- [Data provided]
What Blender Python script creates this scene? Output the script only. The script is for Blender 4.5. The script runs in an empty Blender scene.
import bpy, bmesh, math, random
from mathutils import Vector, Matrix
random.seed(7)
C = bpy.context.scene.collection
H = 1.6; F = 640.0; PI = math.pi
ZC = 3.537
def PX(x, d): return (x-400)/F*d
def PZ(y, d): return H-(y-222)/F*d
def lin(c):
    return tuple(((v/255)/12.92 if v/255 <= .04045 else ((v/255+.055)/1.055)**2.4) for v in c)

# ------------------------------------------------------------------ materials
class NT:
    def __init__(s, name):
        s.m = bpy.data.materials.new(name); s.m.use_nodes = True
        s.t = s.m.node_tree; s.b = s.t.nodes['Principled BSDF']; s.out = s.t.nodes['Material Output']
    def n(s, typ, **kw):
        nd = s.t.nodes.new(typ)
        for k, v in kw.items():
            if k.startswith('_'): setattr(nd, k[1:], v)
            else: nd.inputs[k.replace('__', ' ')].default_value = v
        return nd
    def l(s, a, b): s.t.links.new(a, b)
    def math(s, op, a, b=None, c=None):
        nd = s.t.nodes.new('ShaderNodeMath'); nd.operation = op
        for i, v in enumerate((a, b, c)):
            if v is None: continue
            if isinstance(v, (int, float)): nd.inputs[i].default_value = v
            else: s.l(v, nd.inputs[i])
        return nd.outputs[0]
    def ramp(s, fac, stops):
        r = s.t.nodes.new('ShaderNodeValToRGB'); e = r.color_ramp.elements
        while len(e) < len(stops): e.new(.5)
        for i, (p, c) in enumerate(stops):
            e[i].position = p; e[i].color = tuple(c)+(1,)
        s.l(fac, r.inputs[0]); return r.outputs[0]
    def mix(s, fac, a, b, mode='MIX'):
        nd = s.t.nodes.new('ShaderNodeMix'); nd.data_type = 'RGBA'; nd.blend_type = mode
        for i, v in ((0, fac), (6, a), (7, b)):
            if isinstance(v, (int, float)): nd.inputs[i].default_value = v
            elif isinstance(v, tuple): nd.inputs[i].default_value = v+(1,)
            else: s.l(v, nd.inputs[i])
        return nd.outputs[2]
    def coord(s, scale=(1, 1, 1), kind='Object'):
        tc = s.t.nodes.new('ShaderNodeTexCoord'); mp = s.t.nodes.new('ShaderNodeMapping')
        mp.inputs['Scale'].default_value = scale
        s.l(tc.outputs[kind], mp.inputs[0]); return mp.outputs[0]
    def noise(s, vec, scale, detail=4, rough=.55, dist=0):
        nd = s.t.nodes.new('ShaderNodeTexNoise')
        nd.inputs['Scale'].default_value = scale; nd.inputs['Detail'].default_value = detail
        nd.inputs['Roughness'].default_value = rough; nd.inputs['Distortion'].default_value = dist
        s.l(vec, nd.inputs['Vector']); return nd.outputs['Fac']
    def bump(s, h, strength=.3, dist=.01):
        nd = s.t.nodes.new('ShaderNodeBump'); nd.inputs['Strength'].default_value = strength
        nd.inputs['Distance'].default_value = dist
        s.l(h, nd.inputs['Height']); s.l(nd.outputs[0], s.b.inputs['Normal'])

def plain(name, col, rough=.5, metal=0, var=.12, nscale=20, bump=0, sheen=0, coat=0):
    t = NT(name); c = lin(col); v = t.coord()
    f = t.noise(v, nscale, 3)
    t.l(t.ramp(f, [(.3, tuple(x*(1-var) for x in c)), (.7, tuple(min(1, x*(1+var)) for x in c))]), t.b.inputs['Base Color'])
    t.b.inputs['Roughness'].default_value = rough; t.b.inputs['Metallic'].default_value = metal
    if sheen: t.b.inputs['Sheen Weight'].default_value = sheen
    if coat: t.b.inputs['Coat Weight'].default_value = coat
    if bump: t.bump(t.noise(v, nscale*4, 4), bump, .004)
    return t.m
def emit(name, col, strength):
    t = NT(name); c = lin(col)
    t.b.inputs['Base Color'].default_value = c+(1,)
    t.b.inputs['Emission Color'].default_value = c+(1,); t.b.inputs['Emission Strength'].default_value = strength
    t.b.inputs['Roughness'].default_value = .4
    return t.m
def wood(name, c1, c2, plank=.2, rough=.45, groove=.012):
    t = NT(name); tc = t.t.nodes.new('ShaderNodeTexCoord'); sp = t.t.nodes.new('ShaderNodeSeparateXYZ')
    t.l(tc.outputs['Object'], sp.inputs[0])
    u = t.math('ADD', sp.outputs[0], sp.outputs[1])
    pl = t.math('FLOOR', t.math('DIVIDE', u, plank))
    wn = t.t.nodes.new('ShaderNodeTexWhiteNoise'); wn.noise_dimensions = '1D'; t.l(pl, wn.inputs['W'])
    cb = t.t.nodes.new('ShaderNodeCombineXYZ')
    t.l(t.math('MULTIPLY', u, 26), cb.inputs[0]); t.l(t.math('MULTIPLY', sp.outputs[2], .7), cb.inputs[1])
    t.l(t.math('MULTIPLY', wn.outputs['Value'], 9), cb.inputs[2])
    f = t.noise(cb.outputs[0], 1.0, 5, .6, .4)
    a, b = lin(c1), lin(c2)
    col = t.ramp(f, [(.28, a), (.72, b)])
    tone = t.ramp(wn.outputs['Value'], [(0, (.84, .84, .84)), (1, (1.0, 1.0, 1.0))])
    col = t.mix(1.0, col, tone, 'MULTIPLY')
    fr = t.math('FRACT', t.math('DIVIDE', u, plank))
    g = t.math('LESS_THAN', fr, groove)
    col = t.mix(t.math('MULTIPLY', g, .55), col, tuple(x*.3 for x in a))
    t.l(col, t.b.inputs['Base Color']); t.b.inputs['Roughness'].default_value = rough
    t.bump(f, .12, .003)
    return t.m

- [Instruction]
Copy every line of the data that holds the string "scene".

- [Full output]
What Blender Python script creates this scene? Output the script only. The script is for Blender 4.5. The script runs in an empty Blender scene.
C = bpy.context.scene.collection